(Entries with scene source code)
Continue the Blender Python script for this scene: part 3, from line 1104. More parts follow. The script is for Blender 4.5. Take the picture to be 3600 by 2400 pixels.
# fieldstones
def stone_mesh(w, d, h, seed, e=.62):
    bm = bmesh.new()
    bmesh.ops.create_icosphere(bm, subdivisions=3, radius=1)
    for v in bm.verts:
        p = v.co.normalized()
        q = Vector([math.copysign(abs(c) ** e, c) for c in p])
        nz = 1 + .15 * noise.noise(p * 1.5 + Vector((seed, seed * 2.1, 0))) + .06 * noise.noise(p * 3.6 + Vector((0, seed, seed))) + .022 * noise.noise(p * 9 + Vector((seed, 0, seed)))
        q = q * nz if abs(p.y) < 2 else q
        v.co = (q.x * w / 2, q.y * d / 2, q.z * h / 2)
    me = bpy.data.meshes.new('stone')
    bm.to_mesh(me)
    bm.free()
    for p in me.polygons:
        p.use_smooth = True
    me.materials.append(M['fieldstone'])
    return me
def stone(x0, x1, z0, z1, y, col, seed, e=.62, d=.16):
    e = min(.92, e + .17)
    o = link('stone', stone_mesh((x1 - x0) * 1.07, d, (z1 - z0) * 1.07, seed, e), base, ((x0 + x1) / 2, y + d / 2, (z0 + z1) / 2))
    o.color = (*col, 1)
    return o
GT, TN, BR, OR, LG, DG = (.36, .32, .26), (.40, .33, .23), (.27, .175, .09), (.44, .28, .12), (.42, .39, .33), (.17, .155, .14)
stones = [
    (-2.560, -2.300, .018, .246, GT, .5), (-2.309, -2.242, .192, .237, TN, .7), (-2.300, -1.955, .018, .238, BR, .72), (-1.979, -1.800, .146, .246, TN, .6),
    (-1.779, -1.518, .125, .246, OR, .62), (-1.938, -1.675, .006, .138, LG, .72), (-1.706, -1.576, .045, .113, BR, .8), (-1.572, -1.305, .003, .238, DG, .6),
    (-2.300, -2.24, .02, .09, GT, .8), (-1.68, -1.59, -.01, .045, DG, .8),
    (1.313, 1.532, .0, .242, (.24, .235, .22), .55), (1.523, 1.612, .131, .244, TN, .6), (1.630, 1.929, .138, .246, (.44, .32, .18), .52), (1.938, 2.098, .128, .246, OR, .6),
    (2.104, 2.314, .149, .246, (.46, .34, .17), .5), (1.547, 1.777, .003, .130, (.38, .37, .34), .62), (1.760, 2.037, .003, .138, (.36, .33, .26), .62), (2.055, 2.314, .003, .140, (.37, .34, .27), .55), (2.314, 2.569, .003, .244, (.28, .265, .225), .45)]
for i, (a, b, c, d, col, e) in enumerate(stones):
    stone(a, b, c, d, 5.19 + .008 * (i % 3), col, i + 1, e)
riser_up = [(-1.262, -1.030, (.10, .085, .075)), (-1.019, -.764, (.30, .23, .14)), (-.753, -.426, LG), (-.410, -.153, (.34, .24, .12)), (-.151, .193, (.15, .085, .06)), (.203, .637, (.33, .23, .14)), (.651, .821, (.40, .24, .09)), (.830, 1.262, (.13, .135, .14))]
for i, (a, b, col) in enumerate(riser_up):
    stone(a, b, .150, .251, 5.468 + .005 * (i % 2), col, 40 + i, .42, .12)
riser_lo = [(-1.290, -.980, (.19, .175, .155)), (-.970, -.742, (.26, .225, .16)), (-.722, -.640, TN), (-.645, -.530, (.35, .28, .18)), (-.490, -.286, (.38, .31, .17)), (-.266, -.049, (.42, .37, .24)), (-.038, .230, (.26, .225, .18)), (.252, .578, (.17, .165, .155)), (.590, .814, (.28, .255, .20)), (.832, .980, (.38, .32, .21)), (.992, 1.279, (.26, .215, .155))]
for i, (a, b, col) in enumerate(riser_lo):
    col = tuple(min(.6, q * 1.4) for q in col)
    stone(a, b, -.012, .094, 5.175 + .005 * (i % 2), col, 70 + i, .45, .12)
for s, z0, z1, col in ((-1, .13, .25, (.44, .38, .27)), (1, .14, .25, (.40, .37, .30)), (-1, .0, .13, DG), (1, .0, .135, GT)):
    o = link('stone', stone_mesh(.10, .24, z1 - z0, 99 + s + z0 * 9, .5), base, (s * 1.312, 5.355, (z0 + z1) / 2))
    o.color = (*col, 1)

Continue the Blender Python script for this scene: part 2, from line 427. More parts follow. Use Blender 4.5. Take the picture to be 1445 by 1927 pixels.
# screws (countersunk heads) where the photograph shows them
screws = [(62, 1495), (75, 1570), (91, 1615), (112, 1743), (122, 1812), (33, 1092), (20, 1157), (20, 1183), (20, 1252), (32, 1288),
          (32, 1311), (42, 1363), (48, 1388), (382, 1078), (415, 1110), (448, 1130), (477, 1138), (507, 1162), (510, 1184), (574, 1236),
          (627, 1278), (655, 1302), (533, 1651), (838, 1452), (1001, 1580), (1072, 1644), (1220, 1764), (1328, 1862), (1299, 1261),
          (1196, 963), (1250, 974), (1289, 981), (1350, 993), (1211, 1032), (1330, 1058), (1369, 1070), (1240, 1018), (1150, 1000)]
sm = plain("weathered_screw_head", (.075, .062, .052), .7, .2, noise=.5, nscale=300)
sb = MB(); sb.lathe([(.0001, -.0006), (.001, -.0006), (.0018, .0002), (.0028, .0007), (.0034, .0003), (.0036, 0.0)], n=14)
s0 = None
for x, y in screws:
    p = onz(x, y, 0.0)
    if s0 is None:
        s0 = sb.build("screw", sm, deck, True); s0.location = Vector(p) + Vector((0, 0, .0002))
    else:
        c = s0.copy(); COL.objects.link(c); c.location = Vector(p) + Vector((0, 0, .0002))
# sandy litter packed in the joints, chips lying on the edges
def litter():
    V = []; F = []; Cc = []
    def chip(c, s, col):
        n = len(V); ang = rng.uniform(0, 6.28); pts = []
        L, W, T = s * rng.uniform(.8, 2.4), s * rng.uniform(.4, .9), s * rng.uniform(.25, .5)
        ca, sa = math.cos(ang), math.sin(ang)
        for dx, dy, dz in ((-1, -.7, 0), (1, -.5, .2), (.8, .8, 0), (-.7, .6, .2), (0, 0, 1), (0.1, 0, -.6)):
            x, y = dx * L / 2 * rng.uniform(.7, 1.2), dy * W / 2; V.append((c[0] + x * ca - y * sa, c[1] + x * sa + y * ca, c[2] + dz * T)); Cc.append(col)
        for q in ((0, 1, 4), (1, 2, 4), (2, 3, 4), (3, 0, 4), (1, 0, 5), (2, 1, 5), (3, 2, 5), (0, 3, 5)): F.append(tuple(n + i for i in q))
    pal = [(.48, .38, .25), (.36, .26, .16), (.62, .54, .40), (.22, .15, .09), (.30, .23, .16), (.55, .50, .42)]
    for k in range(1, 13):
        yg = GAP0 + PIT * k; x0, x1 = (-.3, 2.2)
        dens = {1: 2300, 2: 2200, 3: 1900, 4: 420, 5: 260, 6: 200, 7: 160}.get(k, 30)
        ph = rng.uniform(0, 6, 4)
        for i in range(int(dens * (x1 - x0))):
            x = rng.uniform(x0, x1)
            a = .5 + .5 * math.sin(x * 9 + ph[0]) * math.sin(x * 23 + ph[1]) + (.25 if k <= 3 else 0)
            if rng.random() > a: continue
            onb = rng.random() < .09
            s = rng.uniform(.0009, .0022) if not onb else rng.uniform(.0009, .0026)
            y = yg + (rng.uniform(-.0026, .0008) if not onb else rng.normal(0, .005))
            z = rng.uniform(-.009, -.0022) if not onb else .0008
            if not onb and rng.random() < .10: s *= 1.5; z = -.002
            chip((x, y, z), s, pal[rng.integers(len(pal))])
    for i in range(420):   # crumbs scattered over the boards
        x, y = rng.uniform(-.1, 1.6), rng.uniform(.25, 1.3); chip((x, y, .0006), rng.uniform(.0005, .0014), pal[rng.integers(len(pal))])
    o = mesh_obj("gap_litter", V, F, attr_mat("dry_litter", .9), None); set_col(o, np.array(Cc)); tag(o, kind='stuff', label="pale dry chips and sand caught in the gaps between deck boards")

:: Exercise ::
Locate the string "Blender" in the listing above and copy every line where it occurs.

:: Exercise response ::
Continue the Blender Python script for this scene: part 3, from line 1104. More parts follow. The script is for Blender 4.5. Take the picture to be 3600 by 2400 pixels.
Continue the Blender Python script for this scene: part 2, from line 427. More parts follow. Use Blender 4.5. Take the picture to be 1445 by 1927 pixels.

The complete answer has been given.